*Exercise*
Check every line below for the word "part" and show those that hold it.

*Data provided*
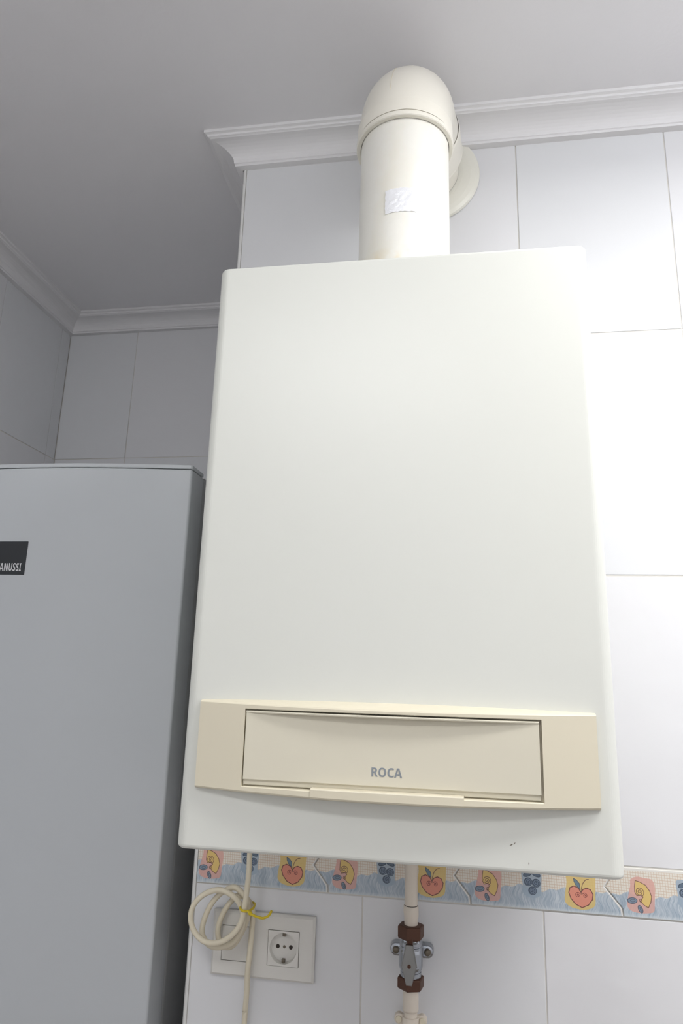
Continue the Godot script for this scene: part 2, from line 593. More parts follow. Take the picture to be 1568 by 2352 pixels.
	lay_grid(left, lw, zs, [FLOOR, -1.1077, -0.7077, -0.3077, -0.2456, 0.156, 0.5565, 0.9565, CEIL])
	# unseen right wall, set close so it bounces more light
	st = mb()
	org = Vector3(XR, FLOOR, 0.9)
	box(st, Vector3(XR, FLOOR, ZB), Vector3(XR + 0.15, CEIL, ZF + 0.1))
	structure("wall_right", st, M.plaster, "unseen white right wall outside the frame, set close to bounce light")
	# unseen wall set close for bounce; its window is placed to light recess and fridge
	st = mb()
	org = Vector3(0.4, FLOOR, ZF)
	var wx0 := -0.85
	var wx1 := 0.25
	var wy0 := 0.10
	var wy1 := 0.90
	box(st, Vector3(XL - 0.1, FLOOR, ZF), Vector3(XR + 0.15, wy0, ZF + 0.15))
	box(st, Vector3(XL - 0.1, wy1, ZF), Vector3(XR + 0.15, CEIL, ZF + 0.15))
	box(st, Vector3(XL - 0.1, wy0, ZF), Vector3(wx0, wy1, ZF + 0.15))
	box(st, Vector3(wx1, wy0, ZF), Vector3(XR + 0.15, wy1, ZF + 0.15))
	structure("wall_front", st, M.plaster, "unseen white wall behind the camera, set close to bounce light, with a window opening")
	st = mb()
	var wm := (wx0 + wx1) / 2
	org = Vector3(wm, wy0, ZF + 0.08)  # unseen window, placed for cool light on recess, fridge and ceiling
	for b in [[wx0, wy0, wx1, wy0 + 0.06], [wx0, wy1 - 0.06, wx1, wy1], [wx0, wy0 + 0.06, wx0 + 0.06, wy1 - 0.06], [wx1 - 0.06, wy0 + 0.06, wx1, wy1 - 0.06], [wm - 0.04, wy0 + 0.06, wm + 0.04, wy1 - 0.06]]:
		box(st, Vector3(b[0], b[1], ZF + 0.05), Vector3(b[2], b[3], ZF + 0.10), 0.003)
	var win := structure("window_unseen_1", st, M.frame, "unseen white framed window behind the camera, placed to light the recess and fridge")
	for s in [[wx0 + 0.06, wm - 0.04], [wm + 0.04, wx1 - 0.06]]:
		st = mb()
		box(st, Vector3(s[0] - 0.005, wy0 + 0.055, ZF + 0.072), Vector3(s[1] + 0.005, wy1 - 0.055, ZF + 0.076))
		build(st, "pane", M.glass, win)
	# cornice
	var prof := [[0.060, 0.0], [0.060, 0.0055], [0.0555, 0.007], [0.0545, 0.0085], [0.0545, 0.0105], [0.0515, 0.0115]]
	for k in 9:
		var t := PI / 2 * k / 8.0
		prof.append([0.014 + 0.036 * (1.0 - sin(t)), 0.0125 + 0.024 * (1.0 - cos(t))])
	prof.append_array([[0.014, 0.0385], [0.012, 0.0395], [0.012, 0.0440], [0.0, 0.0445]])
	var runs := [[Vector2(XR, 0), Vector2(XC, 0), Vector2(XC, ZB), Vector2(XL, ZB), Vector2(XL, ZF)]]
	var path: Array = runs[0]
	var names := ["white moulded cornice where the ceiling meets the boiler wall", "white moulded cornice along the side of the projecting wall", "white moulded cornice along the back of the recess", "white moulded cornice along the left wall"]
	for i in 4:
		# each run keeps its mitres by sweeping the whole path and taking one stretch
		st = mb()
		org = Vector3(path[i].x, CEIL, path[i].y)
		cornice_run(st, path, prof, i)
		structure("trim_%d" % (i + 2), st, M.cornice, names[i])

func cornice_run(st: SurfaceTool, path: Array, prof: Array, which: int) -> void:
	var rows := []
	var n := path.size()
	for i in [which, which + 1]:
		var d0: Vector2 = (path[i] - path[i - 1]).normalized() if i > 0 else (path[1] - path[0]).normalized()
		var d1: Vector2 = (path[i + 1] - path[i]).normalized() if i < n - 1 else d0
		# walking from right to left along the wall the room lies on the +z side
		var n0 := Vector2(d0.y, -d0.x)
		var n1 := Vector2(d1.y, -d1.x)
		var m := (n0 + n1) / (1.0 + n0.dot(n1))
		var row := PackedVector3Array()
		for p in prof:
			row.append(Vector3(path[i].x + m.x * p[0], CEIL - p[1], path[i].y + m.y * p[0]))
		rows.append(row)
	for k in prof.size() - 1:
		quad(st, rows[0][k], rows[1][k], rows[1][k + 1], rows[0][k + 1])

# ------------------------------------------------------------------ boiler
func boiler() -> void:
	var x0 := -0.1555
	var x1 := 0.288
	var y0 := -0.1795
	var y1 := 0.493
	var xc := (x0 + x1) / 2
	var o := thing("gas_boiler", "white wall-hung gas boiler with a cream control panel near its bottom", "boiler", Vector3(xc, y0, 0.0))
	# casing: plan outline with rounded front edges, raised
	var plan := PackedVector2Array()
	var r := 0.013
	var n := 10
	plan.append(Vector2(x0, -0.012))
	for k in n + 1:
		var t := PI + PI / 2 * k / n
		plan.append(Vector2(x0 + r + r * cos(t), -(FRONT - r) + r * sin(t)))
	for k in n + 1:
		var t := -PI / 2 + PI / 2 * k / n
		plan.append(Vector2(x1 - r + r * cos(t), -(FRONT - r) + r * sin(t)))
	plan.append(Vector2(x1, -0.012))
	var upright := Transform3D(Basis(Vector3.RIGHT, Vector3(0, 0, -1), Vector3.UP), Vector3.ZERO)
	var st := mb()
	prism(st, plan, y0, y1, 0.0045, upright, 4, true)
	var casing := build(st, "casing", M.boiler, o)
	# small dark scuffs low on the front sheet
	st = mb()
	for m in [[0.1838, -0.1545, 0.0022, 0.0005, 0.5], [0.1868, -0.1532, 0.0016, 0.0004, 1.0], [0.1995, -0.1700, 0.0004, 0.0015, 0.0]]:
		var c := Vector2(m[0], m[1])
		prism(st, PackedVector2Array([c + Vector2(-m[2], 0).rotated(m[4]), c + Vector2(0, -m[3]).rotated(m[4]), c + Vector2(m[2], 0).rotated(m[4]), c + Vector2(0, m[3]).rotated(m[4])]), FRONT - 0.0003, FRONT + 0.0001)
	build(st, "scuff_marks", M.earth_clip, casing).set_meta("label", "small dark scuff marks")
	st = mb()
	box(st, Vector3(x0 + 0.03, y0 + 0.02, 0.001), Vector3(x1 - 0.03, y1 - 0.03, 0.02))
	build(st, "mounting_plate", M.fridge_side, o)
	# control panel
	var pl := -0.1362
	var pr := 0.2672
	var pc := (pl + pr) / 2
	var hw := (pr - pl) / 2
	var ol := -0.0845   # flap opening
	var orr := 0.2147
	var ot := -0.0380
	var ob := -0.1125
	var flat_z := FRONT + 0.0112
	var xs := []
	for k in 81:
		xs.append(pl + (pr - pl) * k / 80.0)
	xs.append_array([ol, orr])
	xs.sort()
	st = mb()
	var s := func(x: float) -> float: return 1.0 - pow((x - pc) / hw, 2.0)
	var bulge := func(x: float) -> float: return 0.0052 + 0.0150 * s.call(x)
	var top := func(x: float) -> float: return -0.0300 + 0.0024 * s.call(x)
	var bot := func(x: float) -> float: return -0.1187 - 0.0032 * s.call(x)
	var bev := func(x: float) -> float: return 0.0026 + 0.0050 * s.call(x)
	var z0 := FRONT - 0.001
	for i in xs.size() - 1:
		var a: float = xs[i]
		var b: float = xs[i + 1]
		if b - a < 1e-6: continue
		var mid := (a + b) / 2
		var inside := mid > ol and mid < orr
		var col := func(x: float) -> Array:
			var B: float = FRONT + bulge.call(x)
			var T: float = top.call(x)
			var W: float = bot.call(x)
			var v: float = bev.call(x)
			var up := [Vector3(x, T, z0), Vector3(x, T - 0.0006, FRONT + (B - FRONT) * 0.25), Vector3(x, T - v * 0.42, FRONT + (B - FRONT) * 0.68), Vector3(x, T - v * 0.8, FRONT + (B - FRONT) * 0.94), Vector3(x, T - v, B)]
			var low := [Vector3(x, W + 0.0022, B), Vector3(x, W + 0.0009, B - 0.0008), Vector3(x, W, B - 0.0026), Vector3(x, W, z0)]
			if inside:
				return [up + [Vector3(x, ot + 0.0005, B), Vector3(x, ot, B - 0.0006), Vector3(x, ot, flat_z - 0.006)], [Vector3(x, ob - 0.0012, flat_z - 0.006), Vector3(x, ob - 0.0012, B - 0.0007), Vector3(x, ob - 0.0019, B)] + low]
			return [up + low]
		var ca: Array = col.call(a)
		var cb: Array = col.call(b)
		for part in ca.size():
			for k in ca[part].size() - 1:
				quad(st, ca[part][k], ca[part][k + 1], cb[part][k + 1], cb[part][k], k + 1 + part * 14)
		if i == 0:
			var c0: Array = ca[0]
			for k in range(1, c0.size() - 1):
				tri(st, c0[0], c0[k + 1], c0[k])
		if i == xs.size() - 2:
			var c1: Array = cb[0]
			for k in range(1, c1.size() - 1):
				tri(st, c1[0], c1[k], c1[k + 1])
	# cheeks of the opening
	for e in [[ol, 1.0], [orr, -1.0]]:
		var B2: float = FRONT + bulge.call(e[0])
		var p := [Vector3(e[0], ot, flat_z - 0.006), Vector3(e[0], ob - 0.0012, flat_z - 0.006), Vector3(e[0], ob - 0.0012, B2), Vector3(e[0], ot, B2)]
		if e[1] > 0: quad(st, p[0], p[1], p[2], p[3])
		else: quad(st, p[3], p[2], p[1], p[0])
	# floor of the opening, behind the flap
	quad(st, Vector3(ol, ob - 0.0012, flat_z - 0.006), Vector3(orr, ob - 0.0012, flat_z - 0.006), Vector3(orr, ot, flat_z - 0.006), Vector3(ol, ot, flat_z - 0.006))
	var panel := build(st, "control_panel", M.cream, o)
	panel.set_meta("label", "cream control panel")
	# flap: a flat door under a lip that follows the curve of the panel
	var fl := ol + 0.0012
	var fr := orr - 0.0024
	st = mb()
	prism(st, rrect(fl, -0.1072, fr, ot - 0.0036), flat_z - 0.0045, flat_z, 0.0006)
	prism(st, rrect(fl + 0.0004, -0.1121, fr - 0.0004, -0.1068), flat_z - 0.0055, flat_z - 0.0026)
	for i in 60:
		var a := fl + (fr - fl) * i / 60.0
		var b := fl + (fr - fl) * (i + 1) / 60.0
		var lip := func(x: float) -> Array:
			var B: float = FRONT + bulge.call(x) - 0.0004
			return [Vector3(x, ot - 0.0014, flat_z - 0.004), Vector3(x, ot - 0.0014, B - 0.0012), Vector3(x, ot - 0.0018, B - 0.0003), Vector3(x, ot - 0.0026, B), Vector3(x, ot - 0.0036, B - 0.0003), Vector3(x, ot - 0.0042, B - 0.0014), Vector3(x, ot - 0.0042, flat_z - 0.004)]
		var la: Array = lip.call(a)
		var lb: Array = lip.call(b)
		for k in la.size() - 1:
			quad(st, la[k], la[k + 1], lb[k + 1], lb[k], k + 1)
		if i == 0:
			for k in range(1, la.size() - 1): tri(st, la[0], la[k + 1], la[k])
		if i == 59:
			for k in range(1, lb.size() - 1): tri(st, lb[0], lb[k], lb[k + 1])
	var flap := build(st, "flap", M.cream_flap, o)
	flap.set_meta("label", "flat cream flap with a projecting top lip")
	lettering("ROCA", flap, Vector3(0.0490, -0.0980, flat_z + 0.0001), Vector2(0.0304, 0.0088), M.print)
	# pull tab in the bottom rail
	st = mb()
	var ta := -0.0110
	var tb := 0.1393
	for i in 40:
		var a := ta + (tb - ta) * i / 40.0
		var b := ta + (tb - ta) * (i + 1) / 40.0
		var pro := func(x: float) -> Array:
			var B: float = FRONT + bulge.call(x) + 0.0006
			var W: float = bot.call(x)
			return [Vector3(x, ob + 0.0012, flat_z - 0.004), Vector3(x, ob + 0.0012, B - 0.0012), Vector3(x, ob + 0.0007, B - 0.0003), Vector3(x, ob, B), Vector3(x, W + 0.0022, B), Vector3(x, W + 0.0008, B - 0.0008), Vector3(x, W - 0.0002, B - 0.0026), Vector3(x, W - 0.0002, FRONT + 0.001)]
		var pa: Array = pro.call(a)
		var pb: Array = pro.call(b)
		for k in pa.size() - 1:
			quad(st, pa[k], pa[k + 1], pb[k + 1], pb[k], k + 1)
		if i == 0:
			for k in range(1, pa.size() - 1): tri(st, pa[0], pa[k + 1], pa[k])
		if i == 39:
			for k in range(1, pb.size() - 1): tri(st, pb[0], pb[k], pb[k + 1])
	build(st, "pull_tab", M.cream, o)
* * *
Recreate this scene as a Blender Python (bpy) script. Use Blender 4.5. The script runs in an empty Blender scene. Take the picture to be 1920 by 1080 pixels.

*Exercise response*
Continue the Godot script for this scene: part 2, from line 593. More parts follow. Take the picture to be 1568 by 2352 pixels.
		for part in ca.size():
			for k in ca[part].size() - 1:
				quad(st, ca[part][k], ca[part][k + 1], cb[part][k + 1], cb[part][k], k + 1 + part * 14)